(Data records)
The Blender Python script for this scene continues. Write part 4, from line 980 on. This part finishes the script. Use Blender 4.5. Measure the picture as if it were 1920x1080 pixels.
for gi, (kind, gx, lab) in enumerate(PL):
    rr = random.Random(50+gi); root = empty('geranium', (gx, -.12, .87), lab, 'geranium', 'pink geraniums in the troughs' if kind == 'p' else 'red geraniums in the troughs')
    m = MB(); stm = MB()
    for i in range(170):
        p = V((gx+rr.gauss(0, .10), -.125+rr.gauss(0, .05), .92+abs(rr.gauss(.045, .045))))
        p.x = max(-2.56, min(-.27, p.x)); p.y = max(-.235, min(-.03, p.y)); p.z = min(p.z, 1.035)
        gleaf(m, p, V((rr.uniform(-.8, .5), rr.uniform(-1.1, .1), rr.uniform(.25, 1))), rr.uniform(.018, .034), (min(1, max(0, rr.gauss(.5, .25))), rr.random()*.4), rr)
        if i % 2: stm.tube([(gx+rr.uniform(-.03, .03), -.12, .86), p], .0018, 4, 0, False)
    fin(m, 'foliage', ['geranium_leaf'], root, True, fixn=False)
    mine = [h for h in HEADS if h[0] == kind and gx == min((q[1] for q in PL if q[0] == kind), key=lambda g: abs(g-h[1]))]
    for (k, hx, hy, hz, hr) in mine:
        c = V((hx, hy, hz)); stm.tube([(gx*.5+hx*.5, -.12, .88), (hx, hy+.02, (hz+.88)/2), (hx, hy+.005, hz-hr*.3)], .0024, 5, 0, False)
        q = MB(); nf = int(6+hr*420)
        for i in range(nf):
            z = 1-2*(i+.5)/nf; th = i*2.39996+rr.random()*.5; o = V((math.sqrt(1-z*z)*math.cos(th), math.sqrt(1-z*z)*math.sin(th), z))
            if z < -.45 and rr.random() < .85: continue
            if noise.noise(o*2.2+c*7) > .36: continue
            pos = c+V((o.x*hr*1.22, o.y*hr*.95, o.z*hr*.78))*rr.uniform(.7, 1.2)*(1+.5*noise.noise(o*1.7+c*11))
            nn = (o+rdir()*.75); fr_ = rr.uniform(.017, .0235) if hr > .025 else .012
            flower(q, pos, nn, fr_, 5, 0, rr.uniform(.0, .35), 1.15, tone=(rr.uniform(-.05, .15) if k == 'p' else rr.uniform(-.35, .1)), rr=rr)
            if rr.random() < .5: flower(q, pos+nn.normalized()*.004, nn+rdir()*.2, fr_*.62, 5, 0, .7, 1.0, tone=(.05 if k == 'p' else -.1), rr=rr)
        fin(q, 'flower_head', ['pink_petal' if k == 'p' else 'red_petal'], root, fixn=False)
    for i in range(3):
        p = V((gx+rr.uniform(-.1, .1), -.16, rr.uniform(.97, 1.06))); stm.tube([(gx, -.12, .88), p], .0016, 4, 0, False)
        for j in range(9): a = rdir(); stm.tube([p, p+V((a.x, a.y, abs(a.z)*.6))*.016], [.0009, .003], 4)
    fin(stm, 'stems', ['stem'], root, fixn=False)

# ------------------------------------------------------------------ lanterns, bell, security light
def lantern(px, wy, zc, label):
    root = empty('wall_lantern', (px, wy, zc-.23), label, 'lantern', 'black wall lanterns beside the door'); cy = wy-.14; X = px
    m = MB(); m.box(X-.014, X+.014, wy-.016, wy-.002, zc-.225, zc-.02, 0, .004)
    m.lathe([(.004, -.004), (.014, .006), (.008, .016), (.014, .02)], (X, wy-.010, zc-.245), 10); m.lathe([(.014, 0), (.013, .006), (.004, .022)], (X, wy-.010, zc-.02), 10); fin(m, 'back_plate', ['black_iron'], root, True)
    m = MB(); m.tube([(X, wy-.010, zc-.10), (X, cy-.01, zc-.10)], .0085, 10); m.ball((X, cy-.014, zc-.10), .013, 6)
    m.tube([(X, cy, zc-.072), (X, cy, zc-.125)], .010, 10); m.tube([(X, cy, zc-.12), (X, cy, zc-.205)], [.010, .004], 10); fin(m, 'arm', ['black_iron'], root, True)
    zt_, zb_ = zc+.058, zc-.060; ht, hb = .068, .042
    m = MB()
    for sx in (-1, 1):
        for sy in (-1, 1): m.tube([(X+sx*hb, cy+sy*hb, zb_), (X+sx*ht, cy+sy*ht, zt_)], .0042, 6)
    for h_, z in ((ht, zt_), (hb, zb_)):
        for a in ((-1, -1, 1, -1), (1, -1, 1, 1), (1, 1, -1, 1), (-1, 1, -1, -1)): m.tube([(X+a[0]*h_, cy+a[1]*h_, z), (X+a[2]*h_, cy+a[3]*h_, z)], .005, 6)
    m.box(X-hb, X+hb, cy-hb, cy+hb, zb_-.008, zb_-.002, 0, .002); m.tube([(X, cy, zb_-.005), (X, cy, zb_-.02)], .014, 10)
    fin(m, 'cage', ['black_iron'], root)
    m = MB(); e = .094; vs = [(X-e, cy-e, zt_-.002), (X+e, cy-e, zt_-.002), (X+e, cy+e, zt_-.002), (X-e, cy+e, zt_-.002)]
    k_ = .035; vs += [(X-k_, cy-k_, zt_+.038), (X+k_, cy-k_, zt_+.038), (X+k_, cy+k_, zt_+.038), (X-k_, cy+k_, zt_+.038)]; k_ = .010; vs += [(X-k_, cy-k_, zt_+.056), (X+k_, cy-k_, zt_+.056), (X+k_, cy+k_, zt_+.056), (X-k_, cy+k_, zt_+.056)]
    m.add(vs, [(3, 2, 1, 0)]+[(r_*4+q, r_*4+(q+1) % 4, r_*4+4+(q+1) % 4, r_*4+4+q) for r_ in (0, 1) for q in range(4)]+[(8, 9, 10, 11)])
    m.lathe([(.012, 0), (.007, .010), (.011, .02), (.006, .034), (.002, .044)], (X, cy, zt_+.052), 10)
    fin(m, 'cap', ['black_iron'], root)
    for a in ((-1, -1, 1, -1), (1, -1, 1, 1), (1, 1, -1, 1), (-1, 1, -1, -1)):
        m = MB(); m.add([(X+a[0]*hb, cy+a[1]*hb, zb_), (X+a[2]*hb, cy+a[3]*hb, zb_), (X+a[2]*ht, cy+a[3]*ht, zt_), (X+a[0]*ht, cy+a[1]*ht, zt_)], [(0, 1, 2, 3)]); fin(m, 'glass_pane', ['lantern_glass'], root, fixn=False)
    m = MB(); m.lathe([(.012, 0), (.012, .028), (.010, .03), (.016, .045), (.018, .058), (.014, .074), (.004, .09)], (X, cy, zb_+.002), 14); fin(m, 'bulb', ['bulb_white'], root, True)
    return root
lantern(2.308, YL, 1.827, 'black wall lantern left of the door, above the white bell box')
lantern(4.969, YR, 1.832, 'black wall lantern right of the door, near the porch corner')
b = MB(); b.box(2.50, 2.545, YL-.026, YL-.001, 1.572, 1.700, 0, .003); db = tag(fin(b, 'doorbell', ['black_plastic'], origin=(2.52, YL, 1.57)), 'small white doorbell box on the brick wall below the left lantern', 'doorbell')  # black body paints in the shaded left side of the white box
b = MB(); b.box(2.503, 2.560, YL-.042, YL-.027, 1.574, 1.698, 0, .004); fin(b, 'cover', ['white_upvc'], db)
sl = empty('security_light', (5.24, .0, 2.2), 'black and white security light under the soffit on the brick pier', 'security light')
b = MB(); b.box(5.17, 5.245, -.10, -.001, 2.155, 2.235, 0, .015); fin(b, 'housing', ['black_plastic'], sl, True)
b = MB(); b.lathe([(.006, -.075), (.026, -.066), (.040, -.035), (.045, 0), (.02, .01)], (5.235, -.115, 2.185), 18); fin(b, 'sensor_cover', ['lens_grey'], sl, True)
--
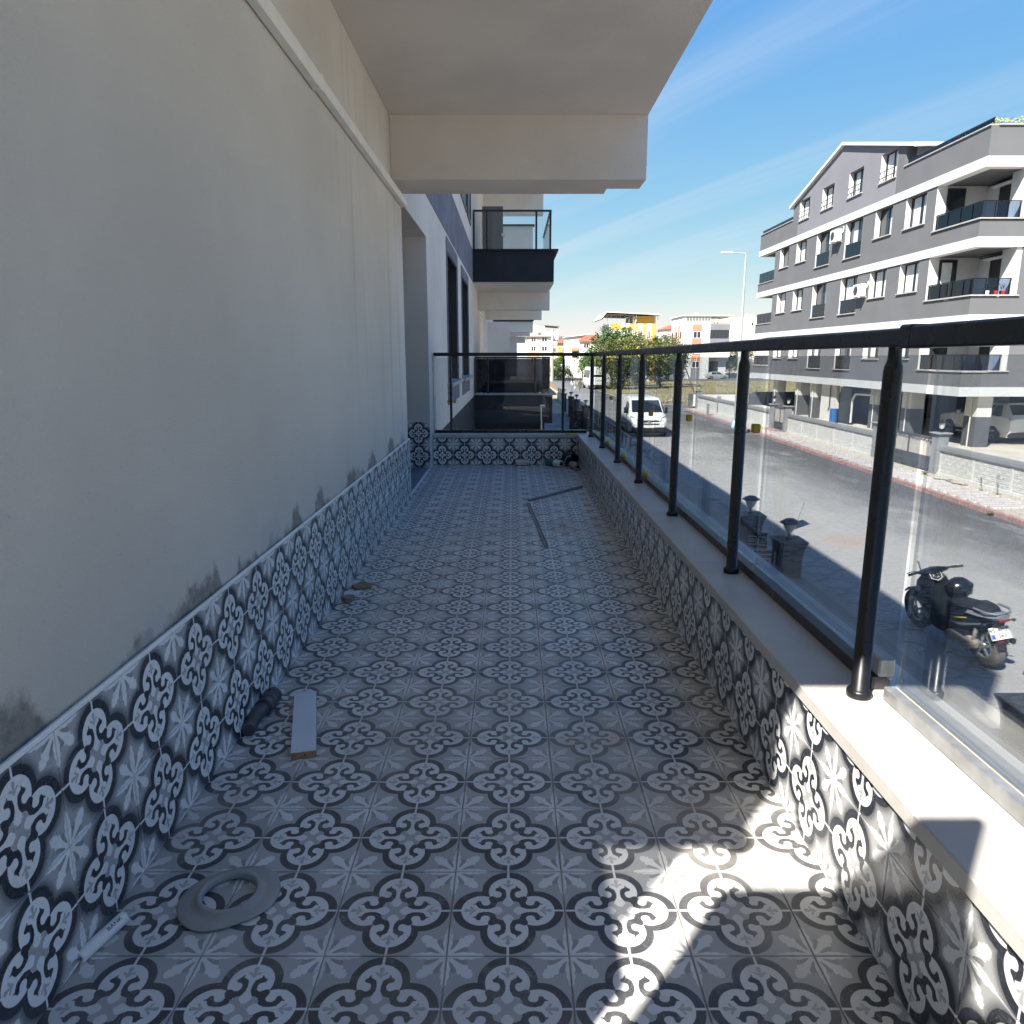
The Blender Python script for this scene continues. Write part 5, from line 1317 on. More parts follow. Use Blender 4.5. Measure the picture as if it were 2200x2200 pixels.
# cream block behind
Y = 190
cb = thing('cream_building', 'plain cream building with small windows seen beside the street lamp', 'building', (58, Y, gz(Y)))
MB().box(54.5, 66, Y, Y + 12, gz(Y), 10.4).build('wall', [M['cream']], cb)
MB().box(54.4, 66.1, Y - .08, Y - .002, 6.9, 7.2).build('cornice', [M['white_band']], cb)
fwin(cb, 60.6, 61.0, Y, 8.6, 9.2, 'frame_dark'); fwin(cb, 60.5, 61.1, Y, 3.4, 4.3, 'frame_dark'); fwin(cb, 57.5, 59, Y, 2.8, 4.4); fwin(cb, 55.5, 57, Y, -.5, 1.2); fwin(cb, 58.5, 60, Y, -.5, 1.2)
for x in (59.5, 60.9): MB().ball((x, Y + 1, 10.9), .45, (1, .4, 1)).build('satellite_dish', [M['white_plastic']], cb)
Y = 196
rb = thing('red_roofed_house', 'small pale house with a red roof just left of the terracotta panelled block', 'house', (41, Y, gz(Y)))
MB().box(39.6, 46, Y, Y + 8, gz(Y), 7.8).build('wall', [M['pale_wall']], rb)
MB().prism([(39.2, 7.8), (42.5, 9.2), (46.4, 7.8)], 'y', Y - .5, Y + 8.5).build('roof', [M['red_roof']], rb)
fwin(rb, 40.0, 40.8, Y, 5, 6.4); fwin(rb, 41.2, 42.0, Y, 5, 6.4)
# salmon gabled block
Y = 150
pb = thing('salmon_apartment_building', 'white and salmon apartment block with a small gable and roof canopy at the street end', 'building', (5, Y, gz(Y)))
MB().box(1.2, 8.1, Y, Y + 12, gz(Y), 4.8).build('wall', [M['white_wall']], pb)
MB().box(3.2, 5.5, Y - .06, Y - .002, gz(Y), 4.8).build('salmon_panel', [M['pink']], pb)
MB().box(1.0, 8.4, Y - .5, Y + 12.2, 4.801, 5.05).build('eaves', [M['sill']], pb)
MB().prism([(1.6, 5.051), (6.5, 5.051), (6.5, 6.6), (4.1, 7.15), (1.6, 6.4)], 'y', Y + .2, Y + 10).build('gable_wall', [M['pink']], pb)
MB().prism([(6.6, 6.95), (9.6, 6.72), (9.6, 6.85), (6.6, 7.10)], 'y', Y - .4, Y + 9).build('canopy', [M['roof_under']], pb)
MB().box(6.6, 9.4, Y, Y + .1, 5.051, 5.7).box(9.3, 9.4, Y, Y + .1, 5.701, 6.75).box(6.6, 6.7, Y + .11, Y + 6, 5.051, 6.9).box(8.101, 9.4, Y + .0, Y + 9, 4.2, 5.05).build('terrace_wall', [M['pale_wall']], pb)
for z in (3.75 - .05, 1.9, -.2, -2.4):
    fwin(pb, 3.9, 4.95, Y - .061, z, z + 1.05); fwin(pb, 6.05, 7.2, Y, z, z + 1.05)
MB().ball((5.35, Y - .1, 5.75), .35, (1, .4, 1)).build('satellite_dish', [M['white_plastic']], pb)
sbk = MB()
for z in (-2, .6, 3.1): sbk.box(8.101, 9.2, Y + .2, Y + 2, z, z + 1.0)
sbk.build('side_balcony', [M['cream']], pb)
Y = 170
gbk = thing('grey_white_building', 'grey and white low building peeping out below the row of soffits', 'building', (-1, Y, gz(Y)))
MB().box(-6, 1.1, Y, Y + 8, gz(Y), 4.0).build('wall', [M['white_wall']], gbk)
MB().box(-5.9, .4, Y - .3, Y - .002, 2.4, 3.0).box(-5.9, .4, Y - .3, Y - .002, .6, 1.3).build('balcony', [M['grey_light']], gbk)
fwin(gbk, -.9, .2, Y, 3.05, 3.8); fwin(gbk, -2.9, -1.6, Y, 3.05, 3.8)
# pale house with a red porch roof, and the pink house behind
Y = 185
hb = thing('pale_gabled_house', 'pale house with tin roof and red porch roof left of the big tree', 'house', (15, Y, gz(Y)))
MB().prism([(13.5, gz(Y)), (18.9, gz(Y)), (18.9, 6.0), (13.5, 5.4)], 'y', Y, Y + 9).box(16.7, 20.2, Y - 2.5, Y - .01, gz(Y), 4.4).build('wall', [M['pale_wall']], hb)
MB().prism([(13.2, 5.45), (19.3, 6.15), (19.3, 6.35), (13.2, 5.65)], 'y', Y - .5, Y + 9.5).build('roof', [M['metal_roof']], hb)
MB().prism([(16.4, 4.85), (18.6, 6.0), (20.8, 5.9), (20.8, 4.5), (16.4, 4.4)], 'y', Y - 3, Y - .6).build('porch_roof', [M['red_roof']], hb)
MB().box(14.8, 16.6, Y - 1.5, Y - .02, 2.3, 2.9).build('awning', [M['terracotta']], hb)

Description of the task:
Wherever a line in the data above holds "pixels", copy that line.

Completed task:
The Blender Python script for this scene continues. Write part 4, from line 980 on. This part finishes the script. Use Blender 4.5. Measure the picture as if it were 1920x1080 pixels.
The Blender Python script for this scene continues. Write part 5, from line 1317 on. More parts follow. Use Blender 4.5. Measure the picture as if it were 2200x2200 pixels.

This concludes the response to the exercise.